**** Data excerpt

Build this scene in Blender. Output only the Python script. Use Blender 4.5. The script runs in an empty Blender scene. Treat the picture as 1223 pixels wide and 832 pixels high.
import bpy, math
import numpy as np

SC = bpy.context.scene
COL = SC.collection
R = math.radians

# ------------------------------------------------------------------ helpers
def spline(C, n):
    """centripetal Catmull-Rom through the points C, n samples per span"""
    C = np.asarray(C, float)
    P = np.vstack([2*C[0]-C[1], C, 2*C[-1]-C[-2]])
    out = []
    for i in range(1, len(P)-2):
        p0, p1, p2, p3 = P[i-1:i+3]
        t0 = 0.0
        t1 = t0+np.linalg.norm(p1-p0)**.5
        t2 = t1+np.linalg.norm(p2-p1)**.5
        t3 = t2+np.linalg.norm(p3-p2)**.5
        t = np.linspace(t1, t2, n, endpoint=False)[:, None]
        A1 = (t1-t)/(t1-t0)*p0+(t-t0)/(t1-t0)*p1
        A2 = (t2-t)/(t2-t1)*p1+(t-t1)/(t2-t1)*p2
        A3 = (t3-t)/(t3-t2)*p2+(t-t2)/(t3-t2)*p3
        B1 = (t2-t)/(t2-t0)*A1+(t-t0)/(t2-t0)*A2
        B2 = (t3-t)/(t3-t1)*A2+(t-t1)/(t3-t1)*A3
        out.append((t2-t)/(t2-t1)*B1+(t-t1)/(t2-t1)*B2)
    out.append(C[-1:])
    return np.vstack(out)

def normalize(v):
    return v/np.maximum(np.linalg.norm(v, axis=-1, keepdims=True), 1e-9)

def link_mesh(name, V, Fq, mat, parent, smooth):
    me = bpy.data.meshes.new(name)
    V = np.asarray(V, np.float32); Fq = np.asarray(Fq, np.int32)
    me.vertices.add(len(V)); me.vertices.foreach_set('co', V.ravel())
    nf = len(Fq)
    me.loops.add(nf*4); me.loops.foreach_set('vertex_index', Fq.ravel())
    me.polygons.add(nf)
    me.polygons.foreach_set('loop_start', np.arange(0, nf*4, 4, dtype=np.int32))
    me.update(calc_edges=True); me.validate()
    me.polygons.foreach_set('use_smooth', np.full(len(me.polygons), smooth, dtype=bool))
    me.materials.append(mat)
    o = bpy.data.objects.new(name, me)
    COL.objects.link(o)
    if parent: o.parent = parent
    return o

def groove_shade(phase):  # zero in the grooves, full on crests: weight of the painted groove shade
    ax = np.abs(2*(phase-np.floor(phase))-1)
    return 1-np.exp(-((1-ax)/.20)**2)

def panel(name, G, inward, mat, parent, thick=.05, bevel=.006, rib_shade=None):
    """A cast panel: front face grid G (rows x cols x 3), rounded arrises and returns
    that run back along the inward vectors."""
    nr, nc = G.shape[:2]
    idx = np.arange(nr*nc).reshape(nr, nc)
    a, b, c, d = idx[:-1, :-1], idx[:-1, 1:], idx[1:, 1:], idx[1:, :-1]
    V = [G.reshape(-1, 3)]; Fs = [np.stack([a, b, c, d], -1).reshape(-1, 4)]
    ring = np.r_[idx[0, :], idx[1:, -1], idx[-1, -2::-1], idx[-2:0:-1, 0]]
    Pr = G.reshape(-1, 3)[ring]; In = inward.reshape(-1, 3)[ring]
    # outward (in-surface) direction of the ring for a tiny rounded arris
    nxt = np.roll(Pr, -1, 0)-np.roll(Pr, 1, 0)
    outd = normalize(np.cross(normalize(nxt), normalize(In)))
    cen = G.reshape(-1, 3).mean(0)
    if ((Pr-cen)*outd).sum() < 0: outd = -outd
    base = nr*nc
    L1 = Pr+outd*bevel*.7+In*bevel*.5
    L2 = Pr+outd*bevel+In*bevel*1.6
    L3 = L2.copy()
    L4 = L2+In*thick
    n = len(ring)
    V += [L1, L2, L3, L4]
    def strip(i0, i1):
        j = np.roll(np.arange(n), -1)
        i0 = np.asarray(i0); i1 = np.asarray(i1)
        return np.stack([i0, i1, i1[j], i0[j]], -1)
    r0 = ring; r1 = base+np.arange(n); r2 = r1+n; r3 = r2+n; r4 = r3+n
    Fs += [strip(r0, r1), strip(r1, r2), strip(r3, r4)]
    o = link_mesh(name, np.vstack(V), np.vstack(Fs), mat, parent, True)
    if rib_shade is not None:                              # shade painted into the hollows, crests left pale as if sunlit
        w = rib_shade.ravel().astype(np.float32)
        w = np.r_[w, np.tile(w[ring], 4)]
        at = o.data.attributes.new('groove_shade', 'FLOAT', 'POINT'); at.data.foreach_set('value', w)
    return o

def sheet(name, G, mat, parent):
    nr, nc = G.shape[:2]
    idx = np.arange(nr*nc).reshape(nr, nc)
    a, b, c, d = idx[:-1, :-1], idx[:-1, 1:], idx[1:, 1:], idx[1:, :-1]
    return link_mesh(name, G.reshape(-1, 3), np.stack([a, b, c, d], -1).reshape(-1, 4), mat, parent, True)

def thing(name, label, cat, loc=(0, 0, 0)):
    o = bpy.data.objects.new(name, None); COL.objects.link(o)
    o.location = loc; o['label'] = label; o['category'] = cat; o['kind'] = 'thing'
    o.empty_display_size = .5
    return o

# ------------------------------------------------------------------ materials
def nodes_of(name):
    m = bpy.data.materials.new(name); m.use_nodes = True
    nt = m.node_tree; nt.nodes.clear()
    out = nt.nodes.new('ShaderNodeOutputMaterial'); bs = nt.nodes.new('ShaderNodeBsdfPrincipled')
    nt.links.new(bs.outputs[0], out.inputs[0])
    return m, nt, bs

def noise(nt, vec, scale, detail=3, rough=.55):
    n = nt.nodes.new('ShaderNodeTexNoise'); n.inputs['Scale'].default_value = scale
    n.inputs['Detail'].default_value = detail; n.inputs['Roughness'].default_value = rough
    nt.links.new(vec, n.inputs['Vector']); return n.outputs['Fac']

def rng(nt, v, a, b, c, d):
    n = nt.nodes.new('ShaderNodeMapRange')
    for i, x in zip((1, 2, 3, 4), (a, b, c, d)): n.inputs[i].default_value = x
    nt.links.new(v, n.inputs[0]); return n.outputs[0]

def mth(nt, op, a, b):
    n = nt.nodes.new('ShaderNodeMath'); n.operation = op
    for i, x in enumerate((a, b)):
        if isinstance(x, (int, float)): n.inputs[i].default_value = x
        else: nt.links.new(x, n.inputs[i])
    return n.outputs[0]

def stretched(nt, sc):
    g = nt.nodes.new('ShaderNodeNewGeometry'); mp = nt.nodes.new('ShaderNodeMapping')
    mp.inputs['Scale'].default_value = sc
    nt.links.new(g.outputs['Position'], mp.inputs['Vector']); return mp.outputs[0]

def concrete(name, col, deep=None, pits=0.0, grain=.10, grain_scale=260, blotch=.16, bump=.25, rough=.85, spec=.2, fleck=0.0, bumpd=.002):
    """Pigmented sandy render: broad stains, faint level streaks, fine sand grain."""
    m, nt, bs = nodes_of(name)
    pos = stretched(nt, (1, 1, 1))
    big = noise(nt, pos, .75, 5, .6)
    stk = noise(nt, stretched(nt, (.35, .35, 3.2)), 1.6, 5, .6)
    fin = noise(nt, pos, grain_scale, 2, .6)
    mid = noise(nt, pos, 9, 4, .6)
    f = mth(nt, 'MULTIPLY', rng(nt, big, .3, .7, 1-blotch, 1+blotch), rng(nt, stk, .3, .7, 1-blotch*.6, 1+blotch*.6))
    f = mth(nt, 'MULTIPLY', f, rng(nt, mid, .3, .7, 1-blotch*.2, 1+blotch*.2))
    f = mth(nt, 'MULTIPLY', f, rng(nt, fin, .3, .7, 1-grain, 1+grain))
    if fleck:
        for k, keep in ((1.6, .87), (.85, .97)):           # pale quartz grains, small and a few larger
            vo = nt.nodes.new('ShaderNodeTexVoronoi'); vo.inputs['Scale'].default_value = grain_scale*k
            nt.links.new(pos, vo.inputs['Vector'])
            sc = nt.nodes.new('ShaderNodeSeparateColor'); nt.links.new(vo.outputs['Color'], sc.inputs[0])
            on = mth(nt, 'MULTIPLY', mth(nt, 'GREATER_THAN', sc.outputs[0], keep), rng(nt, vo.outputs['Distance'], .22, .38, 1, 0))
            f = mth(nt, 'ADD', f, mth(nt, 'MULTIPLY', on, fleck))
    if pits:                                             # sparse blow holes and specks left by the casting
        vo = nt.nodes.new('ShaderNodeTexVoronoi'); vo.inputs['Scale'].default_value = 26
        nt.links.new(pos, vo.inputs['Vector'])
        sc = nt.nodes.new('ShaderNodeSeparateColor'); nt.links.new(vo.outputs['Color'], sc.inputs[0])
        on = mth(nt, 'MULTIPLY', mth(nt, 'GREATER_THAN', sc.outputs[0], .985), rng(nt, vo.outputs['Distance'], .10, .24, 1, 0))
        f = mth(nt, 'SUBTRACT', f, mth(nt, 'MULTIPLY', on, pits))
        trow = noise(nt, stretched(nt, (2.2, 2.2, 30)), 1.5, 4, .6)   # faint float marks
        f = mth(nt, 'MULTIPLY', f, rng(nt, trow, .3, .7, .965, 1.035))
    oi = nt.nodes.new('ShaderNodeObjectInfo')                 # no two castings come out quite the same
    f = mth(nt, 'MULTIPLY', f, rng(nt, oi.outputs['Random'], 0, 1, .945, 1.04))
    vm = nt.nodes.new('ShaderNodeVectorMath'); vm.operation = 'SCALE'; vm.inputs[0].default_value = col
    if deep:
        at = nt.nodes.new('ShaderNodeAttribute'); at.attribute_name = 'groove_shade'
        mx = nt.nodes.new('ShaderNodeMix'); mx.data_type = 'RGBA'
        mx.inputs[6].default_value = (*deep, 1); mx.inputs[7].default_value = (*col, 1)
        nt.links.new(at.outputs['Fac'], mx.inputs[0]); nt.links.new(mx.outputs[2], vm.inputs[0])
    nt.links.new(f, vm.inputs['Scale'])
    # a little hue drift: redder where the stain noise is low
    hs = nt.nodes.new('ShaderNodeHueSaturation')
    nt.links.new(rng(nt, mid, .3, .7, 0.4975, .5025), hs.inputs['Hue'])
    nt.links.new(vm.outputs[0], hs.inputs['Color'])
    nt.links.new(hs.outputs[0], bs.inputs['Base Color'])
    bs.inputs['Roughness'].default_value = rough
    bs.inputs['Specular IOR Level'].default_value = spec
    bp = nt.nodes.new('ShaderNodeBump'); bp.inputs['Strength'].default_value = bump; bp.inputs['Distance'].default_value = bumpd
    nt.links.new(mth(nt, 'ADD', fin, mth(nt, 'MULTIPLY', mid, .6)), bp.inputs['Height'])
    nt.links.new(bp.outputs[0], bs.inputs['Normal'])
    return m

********

Given exercise: Transcribe the lines beginning at the one that contains "ax = np.abs(2*(phase-np.floor(phase))-1)" and ending at the one that contains "return 1-np.exp(-((1-ax)/.20)**2)", with nothing added or left out.

Output below:
    ax = np.abs(2*(phase-np.floor(phase))-1)
    return 1-np.exp(-((1-ax)/.20)**2)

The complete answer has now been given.